None of that was a flaw in the software. It was the cost of deploying a capability before anyone defined the problem it was there to solve.
Then the promise got bigger, and the friction grew with it. A "digital twin" was supposed to be the product itself, expressed in data. But ask ten people in a footwear company what a digital twin is and you'll get ten answers. The vendor means a high-fidelity render. The designer means a sampling replacement. The manufacturing director means a build specification. The CFO means cost reduction. None of them wrong. None of them describing the same thing—and all of them funding the same line item against a different picture of what they were buying.
Then came the full program, and it had the same shape every time. Tools bought separately that don't talk to each other, so the single source of truth becomes three. Retraining no one scoped. Ownership of the digital asset left undefined, so the physical process never actually goes away. And because the friction was never named at the start, no one could say at the end whether it had been removed—so programs that delivered real value still read as failures.
The pattern didn't run once. It ran at every layer. A decade of chances to learn the shape of it.
Here it is again.
The wave arriving now: AI
AI is the next wave, and it's following the same pattern—only faster.
Organizations know they should be using AI. Far fewer can clearly articulate where it creates value inside their product creation process. That gap—between knowing you need a technology and understanding which problem it should solve—is where friction begins.
I've heard two versions of the same story repeatedly from people still inside the industry.
The first is organizational. Teams are told to "use AI," but no one defines what success actually looks like. The technology becomes a mandate instead of a solution.
"Use AI" lands as a mandate, not a problem to solve.
The second is familiar to anyone who lived through the early days of 3D. Business teams know where work feels slow but struggle to describe the root cause. Technology teams understand the tools but can't translate vague frustrations into targeted solutions. The AI ends up sitting between the two groups, satisfying neither.
Imagine a footwear design team using generative AI to produce dozens of concept sketches in minutes. Design celebrates the speed. Product management assumes the concepts are ready for development. Engineering quickly discovers they ignore manufacturing constraints, material limitations, or costing realities. Instead of eliminating work, the organization creates another review cycle to separate inspiration from execution.
The AI worked exactly as designed.
The organization hadn't decided which decision it was supposed to accelerate.
Neither of these failures belongs to the technology. They're consequences of deploying a capability before defining the friction it exists to remove.
That's the same mistake we made with 3D. It's the same mistake we made with digital twins. AI is simply repeating the pattern on a much faster clock.
Buying technology feels like progress.
Defining organizational problems feels like work.
Too often, organizations choose the former and postpone the latter.
Breaking the pattern
The pattern has only ever broken one way: someone defined the friction before they bought the tool.
That's the intervention.
Before deploying a 3D capability, a digital twin program, or an AI platform, answer one question:
What specific friction is this investment supposed to remove?

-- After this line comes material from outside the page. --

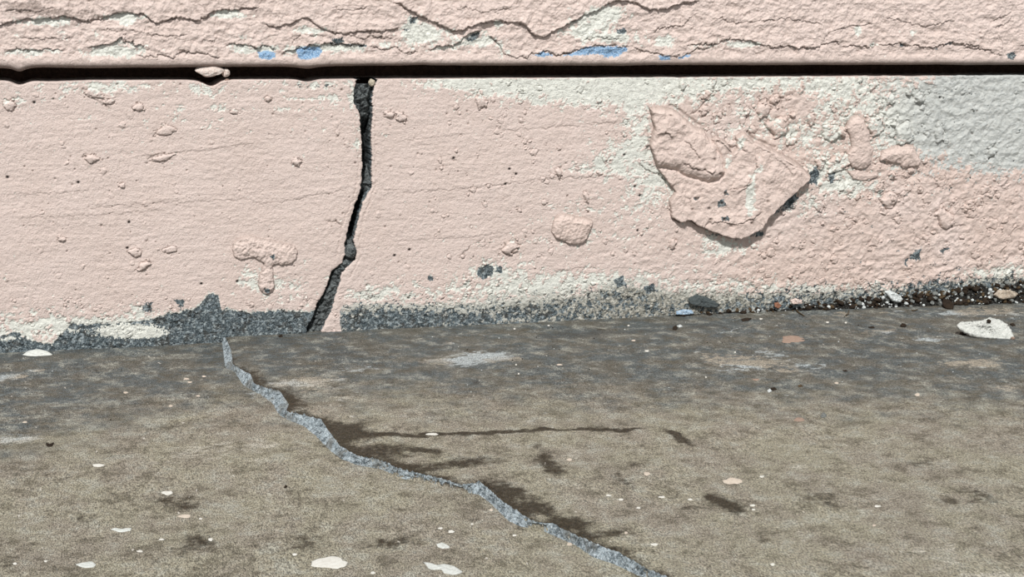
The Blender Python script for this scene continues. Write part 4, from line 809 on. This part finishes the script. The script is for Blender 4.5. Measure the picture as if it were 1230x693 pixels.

Everything else follows from that answer.
"We're investing in AI" isn't a strategy. It's a budget line.
The organizations that succeeded with Digital Product Creation weren't necessarily the ones with the most advanced software. They were the ones that identified the decision they wanted to make faster, aligned around it, and could measure whether the investment actually improved it.
This is fundamentally a design operations challenge—not a technology purchase.

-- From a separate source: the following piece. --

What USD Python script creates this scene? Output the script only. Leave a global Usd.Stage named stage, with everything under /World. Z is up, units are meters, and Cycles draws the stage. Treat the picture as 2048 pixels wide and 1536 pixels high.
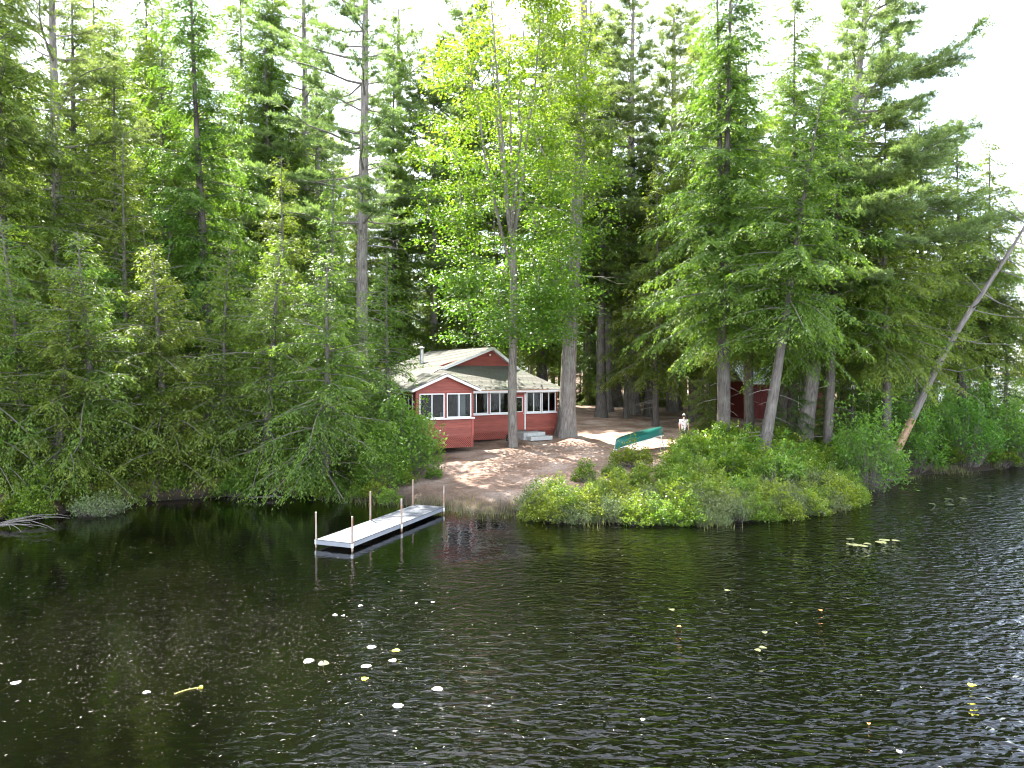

Naming the friction. Defining success. Establishing ownership. Determining the new source of truth. Preparing the organization before the tool arrives.
That's the work that determines whether any technology wave delivers lasting value.
Every wave promises speed.
The organizations that benefit most aren't the ones that adopt first.
They're the ones that know exactly which decision they're trying to make faster.
Technology doesn't remove friction.
People do—by deciding which friction matters before the technology ever arrives.